_ROWS_:
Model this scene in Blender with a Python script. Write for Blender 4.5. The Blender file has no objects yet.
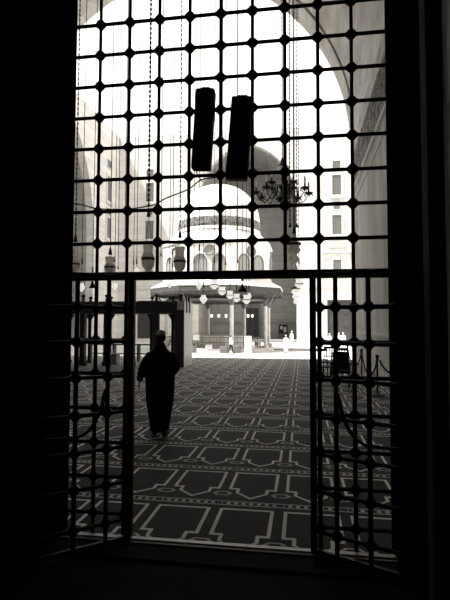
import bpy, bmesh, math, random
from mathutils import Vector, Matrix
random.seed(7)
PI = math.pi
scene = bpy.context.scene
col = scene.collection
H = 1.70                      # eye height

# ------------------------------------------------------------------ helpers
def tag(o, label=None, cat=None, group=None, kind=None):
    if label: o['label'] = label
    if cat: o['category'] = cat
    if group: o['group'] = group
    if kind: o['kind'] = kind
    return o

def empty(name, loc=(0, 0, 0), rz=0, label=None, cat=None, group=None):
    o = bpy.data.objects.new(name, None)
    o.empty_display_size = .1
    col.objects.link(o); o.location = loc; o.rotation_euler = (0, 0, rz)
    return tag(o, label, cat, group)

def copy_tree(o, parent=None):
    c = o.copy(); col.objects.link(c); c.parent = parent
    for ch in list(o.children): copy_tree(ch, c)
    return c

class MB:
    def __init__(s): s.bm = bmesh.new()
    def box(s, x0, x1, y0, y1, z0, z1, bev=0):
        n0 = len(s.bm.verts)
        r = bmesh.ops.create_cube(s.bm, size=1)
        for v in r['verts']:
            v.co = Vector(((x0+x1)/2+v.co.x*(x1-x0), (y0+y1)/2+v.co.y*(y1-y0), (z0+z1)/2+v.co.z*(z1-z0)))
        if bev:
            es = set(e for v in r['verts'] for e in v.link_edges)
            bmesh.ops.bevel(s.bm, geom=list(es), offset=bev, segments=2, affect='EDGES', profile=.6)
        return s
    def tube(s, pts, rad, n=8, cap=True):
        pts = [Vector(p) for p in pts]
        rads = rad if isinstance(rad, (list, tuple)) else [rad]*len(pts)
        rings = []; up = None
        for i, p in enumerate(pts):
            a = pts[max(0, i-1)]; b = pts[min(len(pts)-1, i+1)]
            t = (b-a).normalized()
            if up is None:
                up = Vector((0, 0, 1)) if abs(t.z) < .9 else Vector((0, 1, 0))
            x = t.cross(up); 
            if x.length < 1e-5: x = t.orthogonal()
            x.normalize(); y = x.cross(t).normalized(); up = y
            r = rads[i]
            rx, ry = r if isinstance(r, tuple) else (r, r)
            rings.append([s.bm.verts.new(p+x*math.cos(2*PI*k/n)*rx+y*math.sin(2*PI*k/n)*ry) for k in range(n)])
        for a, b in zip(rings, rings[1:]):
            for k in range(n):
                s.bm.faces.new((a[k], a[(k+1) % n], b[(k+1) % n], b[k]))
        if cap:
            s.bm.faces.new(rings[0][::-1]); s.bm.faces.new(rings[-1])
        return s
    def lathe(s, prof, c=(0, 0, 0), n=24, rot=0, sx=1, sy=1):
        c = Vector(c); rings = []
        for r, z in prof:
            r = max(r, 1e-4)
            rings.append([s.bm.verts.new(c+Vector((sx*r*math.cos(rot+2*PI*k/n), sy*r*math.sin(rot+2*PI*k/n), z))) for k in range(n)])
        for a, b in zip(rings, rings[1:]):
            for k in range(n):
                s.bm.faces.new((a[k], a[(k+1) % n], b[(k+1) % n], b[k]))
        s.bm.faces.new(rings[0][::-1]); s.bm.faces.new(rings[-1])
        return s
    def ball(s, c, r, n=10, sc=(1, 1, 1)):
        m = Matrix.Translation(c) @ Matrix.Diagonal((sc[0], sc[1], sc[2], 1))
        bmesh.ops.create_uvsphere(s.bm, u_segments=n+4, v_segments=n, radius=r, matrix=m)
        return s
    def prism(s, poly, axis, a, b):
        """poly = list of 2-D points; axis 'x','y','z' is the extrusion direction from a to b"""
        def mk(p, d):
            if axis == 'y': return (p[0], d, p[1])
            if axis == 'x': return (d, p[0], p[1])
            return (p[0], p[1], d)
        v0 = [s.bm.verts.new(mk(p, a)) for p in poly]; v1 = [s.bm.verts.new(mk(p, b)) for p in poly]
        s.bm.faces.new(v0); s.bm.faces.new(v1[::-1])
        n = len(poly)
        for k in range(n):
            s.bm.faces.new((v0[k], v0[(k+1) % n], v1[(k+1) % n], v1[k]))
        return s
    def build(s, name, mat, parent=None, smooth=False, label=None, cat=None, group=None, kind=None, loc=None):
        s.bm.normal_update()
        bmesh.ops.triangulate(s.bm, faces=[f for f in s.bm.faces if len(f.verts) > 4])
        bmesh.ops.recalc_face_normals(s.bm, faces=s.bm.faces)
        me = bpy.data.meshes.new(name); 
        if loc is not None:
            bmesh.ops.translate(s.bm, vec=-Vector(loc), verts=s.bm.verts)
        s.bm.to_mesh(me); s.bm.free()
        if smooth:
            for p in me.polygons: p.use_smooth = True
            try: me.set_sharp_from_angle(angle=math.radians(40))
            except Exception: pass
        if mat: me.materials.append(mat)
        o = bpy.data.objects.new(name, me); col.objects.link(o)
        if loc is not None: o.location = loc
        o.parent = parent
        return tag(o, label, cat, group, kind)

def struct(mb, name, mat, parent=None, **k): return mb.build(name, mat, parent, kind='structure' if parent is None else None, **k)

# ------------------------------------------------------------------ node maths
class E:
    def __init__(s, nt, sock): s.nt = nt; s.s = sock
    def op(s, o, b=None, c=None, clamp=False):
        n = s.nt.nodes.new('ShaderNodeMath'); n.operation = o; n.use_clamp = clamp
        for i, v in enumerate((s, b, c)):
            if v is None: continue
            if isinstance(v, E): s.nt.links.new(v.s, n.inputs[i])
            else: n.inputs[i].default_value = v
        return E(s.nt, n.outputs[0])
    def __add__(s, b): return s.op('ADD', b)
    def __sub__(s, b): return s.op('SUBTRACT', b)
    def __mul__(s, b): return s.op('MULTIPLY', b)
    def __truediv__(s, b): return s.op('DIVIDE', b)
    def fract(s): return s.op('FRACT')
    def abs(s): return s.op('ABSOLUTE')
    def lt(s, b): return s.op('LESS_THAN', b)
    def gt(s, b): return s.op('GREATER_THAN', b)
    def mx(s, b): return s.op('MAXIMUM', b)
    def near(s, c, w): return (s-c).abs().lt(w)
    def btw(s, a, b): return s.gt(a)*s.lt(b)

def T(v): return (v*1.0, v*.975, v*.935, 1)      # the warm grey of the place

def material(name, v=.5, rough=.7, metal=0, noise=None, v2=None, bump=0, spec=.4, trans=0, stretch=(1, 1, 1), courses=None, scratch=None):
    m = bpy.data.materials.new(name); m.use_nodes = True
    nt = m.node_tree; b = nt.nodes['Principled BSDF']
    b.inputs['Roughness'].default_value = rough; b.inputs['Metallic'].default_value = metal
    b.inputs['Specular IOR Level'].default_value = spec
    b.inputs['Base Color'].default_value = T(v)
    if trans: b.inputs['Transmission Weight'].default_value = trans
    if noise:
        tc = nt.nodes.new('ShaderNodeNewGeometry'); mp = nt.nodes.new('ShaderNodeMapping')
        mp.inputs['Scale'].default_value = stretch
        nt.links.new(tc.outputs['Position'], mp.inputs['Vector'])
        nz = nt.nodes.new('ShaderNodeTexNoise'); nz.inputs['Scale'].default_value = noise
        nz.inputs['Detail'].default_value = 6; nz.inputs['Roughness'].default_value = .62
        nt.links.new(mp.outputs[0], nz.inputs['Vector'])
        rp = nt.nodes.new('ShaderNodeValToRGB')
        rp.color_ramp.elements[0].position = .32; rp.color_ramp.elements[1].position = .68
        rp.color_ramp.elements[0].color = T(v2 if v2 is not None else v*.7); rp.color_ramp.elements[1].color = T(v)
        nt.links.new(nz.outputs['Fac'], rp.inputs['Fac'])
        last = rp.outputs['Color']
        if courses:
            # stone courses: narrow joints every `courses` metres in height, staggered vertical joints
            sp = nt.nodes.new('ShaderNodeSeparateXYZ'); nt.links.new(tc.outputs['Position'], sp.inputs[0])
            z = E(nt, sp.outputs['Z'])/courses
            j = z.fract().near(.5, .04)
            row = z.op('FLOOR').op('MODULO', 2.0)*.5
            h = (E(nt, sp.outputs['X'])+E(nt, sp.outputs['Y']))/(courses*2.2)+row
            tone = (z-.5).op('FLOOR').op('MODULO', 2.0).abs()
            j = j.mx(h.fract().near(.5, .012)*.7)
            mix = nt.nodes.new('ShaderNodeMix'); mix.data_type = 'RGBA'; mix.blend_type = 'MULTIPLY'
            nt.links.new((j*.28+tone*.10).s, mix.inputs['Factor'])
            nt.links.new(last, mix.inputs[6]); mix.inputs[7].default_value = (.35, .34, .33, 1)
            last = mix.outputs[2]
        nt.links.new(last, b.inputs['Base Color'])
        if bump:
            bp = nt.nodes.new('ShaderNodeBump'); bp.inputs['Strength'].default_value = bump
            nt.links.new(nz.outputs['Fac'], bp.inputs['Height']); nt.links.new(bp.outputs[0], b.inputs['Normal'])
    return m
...
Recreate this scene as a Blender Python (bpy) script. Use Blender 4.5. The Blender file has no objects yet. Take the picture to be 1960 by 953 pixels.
* * *
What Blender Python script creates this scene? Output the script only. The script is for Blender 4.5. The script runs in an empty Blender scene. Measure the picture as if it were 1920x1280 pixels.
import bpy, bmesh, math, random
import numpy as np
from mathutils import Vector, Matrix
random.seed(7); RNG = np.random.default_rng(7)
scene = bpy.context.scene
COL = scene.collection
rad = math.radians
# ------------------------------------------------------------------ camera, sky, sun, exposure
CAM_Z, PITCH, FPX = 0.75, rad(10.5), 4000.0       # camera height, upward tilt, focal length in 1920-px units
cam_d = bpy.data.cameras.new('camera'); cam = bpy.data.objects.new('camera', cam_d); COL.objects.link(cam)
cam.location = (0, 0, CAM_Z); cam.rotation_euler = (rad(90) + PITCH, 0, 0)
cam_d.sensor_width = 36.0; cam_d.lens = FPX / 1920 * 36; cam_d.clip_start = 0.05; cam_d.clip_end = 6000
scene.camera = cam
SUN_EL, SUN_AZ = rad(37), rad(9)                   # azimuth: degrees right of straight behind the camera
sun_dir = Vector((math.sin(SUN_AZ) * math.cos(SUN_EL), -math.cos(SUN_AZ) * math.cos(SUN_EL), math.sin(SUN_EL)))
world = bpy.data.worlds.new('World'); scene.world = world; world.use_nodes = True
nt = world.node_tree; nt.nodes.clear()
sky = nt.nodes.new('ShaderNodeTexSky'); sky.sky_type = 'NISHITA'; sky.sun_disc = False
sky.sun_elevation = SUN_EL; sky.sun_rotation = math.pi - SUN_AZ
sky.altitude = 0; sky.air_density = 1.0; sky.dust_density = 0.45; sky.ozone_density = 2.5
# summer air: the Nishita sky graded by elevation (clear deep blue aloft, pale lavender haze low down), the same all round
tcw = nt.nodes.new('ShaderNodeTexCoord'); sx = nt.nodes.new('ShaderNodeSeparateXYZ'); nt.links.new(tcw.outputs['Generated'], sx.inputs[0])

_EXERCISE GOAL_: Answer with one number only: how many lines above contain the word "scene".

_TASK SOLUTION_: 9